Baisse du pouvoir d’achat, concurrence étrangère, transition numérique : Lait Délice s’adapte et défend la production locale en Nouvelle-Calédonie.
Une entreprise calédonienne ancrée dans son territoire
Depuis 2014, Lait Délice fait partie des rares structures calédoniennes à transformer un produit aussi essentiel que le lait. À la tête de cette petite équipe de cinq personnes, Laurent Villeminot défend une vision claire : produire localement, valoriser le savoir-faire et répondre aux besoins des Calédoniens avec des yaourts, fromages blancs, faisselles et crèmes fraîches distribués sur tout le territoire.
On a une petite structure, mais on veut faire bien. On transforme ici, on distribue ici, et on fait vivre des familles calédoniennes.
Faute d’une filière laitière développée en Nouvelle-Calédonie, l’entreprise importe son lait de Nouvelle-Zélande, mais la transformation est bien locale, tout comme la distribution. Lait Délice fournit aussi bien les grandes surfaces que les écoles, collèges et lycées. Un maillage territorial qui témoigne d’un modèle économique résilient, malgré un contexte de plus en plus contraignant.
Une industrie sous pression : prix, normes, concurrence
Comme de nombreuses PME du territoire, Lait Délice subit de plein fouet la baisse du pouvoir d’achat, la diminution du nombre de consommateurs et la flambée des coûts de production (matières premières, fret, énergie). Pour survivre, l’entreprise a dû réinventer sa relation au client final, en développant des circuits courts via des groupes de commande privés, permettant aux familles d’acheter directement à prix modéré.

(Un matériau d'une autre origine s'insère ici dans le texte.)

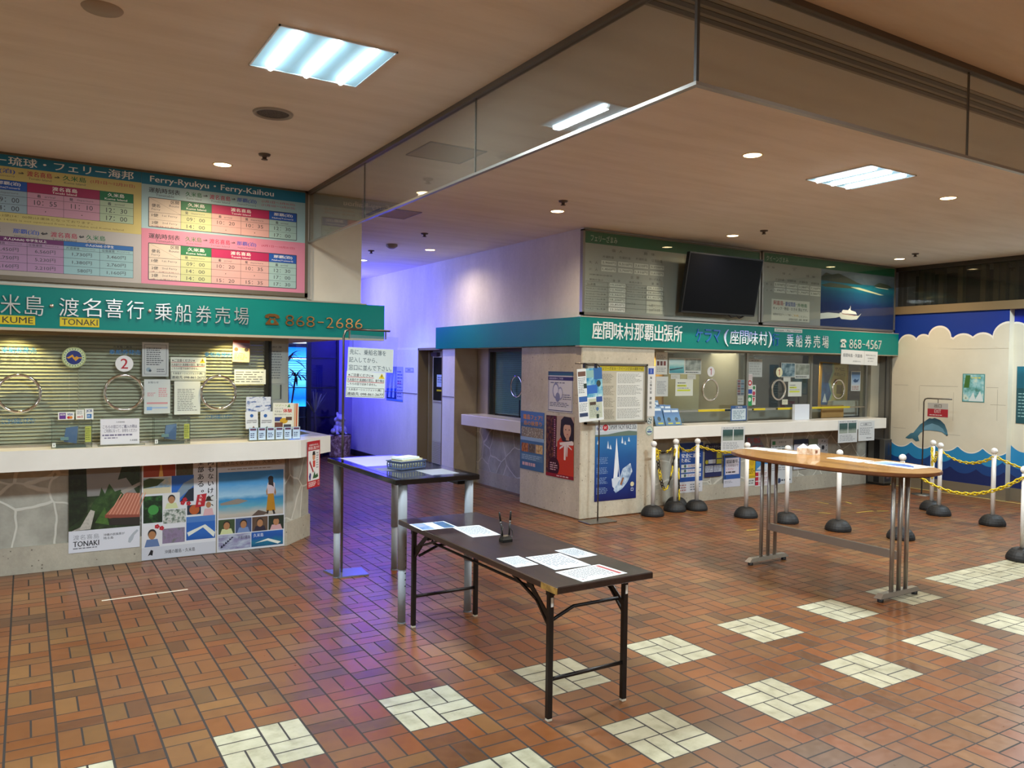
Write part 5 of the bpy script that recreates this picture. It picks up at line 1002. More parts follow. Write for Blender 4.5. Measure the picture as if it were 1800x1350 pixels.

On a dû aller chercher les familles directement. Grâce aux commandes groupées, on garde le lien et on leur offre un produit local accessible.
À cela s’ajoute une concurrence étrangère non régulée sur les produits laitiers, les yaourts notamment, qui ne bénéficient d’aucune protection douanière locale. Une asymétrie réglementaire que Laurent Villeminot juge problématique : selon lui, c’est au gouvernement de définir ce qu’il veut protéger, plutôt que de laisser chaque acteur économique se débrouiller seul face à l’import.
Ce n’est pas à chaque producteur de se battre seul. C’est au territoire de décider ce qu’il veut protéger.
Du côté des normes, l’entreprise applique des standards rigoureux, parfois même plus exigeants que ce qu’impose la réglementation. Cela vaut aussi pour les aspects environnementaux : malgré un essai non concluant pour passer au carton à la place du plastique, la volonté de réduire l’empreinte écologique reste intacte. Mais comme souvent, la bonne volonté se heurte aux limites techniques de fournisseurs encore peu préparés.
On a voulu bien faire, mais les fournisseurs n’étaient pas prêts. On a perdu beaucoup de produits.
Cap sur le numérique : l’IA comme levier de compétitivité
Au-delà de l’agroalimentaire, Lait Délice s’engage aussi dans la transition numérique, perçue comme incontournable. Selon son directeur, l’intelligence artificielle devient un levier majeur de compétitivité. L’entreprise s’organise pour intégrer ces outils dans sa gestion et son développement. Une démarche proactive, dans un territoire où la digitalisation reste encore inégalement répartie.
Aujourd’hui, si tu ne travailles pas avec l’IA, c’est elle qui risque de travailler contre toi. Il faut absolument s’y mettre.
Si des initiatives existent — comme la Station N portée par le gouvernement —, la dynamique doit venir des entreprises elles-mêmes, affirme-t-il. L’urgence de s’adapter à un monde en mutation rapide est réelle, et les retards accumulés dans la maîtrise du numérique pourraient peser lourd sur l’économie calédonienne.
Consommer local, un acte économique décisif
Acheter local, c’est soutenir l’emploi local. Ce sont vos voisins, vos enfants, votre économie. C’est aussi une garantie de résilience.
Dans un contexte où chaque acte de consommation peut devenir un levier de soutien à l’économie du territoire, Lait Délice incarne un exemple concret d’entreprise qui tient bon. Pour Laurent Villeminot, soutenir les industries locales, c’est préserver l’emploi, l’autonomie alimentaire et la stabilité économique. Dans un monde qui se réindustrialise en urgence, la Nouvelle-Calédonie aurait tort de négliger les acteurs qu’elle a déjà sur son sol.